Festschriften such as this, although meant as tributes to especially esteemed colleagues, are often considered of lesser academic value. Articles come together in them, it is said, only arbitrarily; that is, as random selections of texts written by groups of people linked only by their personal connections to the tributee. However, the articles in this book have been arranged to highlight coherent themes which are shared by the contributions and which always informed Tonys thought and work; these are: the hermeneutics of art, politics and ethics, and friendship. And there are two themes running throughout the book as a whole and contributing to the sense of community amongst all authors.
First, all papers are, broadly speaking, phenomenological in outlook and demonstrate how contributions to phenomenology are always applied to particular and practical examples. Second all papers engage in questions of aesthetics broadly conceived. It is for this reason that we have chosen to open this introduction with the example of a work of art. Sophie Calles work suggests a different perspective on this very personal book. What matters is not only its real occasion Tonys retirement from University College Cork in Ireland but what emerges from this occasion. Here, we find a rare openness and experimental spirit among the contributors, which perhaps is only possible in this more personal (although still public and academic) context in which one feels justified in leaving (some) institutional conventions and constraints behind.
Douglas Burnhams contribution to this collection emerges from the research project at Staffordshire University, in which he collaborated with Tony and others to interrogate the similarities between making art and making philosophy. The commitment to inquiry is, Burnham explains, central to this project, to the extent that making art and making philosophy if conceived of primarily as processes of inquiry and less centrally in terms of the objects they produce can be understood, together. They are both modes of interaction, engagement and dialogue. Market, institutional, career pressures tend to obscure the potential of philosophy as a process of inquiry. Reflecting on the practice of philosophy, in conjunction with art practices (as in the Staffordshire Inquiry in Art and Philosophy project) can have the effect of reducing these pressures and restoring to philosophy its potential as inviting process and open exchange. The articles in this book demonstrate this last point.
Thus, like Sophie Calles Take Care of Yourself artwork, this philosophical book brings together individuals who are united in their attempt to respond, with care and according to their expertise.
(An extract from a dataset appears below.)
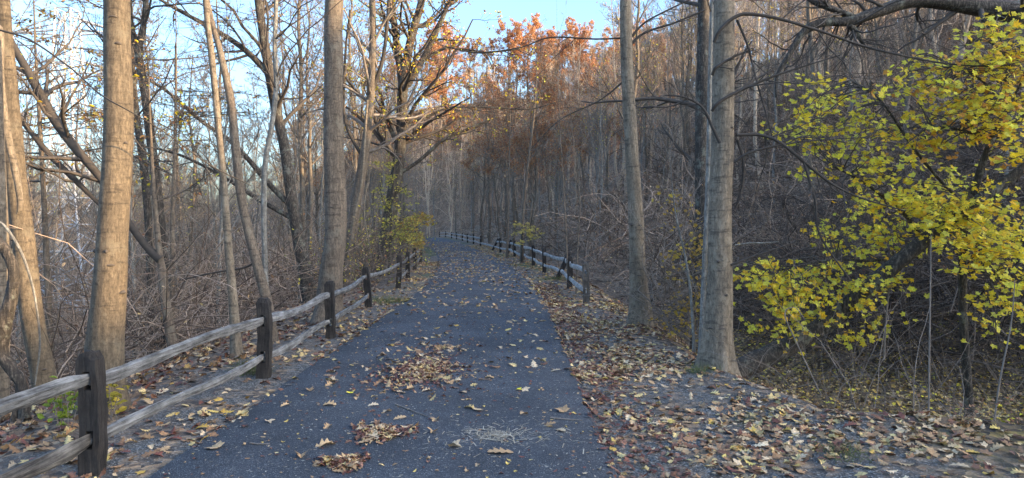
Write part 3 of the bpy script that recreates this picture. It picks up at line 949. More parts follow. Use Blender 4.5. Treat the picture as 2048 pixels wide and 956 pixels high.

They all respond to Tony O Connor as philosopher and person, all in different ways: by interpreting Tonys work, by thinking through issues they know are on Tonys mind, by offering their own work for discussion, and by addressing Tony personally. What emerges in this open, inviting, but by no means uncritical, context reflects the breadth of processes that, as David Krell in this collection puts it so succinctly, have almost all their life ahead of them, processes that, as Krell describes, are not only not limited by original conditions by an authors intention, by strong notions of text, by career interests, by personal circumstances but live into the future in a manner that both foregrounds our human finitude and gestures towards the unbounded possibilities for interpretation that are the effects of this condition.
This is not, however, to deny that processes of inquiry, open and inviting as they may be, have their particular directions. And this book is no exception, collated as it is around its central concern with aesthetic practices and critical communities. These two themes regulate the articles in this volume and lend the book its focus and systematic character.
The theme of aesthetic practices has its starting point in the rich and suggestive openness of aesthetic experience, but reaches far beyond a preoccupation with art or issues of aesthetic appreciation. It rather addresses practices from the full range of human interests which involve views, values, and norms that are not settled, for once and for all, but do, by appeal to particular communities, still claim validity beyond their relative standpoint. Like Kantian aesthetic judgments, these views, values and norms are taken up freely, that is, with a degree of independence from cognitive and moral laws. These judgements appeal to shared, contextual and communal, criteria, and not to universally objective standards. They do not function in any neutral and aboslute way, but as interlocutary, argumentative and open to agreement or dissent. Thus, aesthetic practices and critical communities are the two sides of a historical and social, hermeneutical, process from which common standards emerge and in which practices and communities are themselves continually co-constituted.